Şerif Mardin’e göre “Türkiye’de tam adam milliyetçi adamdır!”. Bu yüzden Türkiye’deki her türlü İslami düşünceye sızmış olan Panislamizm çizgisine karşı direnç oluşturulmasını önerir. İslamcıların modern teknoloji ile mutlak anlamda kavgalı olmamasını hayretle karşılar. Çünkü Mardin’in ailesinden edindiği din anlayışı tam da indirgenmiş ve taklide dayalı bir dindir.

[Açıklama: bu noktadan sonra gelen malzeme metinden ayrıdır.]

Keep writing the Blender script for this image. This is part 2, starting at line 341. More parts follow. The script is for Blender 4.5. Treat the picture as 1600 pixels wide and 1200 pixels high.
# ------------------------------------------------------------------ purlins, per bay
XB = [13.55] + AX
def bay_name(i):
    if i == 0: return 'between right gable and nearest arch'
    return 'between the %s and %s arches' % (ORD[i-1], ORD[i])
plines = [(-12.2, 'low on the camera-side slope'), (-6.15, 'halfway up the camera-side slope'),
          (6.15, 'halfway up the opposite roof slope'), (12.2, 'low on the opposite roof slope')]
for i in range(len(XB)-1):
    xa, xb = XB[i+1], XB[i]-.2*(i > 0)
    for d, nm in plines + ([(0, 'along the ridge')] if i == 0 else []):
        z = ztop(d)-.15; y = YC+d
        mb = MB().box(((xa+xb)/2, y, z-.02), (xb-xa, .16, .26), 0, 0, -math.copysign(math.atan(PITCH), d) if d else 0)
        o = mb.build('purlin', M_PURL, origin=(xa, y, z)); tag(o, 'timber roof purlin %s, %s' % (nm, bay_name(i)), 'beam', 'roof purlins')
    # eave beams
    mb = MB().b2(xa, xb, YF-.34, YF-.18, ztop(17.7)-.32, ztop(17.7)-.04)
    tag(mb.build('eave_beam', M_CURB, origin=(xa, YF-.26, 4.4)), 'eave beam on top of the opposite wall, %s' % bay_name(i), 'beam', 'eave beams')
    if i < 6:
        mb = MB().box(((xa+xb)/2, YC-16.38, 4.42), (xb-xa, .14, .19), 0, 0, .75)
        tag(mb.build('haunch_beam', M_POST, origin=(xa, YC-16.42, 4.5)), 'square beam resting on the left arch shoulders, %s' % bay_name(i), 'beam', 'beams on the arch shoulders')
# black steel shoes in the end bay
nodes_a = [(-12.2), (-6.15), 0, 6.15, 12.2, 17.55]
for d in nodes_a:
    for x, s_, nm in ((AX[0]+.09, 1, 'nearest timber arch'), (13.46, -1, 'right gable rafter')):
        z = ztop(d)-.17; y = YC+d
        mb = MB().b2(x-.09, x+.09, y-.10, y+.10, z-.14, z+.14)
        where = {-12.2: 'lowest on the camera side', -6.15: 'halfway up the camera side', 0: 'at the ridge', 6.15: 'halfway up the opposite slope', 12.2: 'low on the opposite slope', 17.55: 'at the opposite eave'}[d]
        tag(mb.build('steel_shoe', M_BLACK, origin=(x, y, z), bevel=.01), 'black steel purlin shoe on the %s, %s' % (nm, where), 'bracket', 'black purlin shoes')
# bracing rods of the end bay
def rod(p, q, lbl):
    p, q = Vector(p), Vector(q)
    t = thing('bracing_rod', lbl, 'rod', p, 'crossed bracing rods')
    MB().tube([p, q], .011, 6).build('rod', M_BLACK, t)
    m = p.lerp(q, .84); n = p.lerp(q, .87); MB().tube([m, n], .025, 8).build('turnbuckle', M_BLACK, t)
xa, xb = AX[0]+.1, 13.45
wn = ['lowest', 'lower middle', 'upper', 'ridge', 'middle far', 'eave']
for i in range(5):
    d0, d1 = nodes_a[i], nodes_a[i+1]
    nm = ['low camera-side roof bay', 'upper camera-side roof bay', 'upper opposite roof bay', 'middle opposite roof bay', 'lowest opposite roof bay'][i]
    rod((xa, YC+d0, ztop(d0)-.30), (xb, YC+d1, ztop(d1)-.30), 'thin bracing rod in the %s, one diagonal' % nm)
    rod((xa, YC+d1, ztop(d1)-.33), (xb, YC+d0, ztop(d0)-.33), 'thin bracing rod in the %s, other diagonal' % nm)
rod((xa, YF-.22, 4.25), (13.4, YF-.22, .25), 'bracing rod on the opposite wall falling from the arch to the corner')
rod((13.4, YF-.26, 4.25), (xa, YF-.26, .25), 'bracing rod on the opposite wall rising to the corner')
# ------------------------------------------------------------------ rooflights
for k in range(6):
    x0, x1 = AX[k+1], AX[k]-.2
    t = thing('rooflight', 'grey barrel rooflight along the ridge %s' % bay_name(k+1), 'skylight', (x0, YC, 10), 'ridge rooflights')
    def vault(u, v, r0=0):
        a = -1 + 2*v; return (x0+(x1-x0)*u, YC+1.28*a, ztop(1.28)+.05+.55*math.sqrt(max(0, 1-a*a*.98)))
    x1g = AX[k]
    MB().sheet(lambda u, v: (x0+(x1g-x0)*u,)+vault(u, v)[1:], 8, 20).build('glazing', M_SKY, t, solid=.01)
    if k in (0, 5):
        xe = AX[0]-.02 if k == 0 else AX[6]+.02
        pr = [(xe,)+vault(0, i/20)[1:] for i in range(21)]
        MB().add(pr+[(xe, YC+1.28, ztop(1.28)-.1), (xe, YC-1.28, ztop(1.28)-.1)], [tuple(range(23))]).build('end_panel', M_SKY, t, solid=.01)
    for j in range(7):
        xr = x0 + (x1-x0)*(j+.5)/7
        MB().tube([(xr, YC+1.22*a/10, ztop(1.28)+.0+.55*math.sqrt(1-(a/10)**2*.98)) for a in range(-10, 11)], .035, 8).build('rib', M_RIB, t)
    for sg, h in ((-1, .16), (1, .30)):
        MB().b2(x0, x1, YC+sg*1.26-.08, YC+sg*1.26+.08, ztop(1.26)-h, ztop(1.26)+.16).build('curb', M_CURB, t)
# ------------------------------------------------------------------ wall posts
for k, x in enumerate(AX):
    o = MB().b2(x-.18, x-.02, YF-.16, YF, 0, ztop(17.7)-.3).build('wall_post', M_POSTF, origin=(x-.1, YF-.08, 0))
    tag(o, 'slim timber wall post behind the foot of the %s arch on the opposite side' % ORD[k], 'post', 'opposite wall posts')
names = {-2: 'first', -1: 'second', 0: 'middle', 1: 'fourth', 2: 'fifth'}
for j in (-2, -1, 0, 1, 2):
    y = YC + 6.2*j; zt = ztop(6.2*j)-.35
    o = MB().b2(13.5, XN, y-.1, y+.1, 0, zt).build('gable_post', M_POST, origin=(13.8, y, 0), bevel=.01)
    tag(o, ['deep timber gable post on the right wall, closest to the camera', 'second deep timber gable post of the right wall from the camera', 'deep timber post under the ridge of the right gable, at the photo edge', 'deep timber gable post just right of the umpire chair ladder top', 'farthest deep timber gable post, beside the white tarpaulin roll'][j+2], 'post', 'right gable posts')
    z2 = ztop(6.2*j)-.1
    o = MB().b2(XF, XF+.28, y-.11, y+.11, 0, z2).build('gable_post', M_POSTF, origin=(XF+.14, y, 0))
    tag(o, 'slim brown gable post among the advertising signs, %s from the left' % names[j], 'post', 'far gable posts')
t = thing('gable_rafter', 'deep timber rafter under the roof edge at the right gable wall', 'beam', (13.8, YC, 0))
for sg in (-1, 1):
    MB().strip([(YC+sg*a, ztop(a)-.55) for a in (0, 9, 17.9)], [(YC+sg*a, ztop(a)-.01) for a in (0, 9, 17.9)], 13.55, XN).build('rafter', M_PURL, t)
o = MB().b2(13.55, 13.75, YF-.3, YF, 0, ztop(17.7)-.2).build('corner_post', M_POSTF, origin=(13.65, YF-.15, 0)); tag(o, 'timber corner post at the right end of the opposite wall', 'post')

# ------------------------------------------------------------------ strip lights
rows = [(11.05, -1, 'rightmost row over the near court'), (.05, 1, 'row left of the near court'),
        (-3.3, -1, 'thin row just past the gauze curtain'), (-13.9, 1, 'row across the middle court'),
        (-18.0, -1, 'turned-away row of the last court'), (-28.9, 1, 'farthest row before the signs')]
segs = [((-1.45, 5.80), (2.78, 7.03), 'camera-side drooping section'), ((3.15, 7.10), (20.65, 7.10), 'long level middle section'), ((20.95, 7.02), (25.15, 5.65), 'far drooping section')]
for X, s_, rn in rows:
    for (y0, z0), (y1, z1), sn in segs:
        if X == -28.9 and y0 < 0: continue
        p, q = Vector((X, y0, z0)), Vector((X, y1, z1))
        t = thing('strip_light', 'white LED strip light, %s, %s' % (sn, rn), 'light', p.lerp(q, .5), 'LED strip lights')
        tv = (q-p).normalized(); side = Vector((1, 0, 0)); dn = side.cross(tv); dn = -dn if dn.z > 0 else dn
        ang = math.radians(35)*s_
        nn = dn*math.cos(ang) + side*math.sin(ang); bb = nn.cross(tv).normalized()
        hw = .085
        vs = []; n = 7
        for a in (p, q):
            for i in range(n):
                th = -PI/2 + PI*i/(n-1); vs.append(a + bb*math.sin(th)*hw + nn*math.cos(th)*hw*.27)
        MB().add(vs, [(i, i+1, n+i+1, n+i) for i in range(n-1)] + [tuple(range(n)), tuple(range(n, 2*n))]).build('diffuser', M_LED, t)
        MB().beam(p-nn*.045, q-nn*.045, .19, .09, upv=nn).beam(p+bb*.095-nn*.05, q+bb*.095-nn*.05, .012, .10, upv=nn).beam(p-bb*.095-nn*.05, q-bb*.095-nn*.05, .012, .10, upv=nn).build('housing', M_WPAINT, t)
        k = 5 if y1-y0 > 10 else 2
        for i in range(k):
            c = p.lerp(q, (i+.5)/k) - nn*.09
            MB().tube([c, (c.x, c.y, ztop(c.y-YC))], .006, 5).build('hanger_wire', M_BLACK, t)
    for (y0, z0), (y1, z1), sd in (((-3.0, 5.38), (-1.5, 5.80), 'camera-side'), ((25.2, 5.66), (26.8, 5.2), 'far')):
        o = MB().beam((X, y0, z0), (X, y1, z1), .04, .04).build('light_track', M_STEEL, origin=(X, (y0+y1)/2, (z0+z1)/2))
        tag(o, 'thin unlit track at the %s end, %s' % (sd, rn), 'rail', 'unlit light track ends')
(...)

Türklüğünün İslamiyet’le bağını anlaması için Ağa Camii’ne getirilen hocaların hocasına kendisi dışarıda bekleyen büyükbabası şöyle demiş: “Git, bu insanlar ne yapıyorlarsa sen de onu yap!” Sonra da Balık Pazarı’nda mumbar yemeye gitmişler.
Sonuç: Türklük ile İslam’ı, mumbar ile camiyi iki küçük hareketle birbirine bağlayan hocaların hocası bir sosyolog. Saygılar, bilim dünyasına!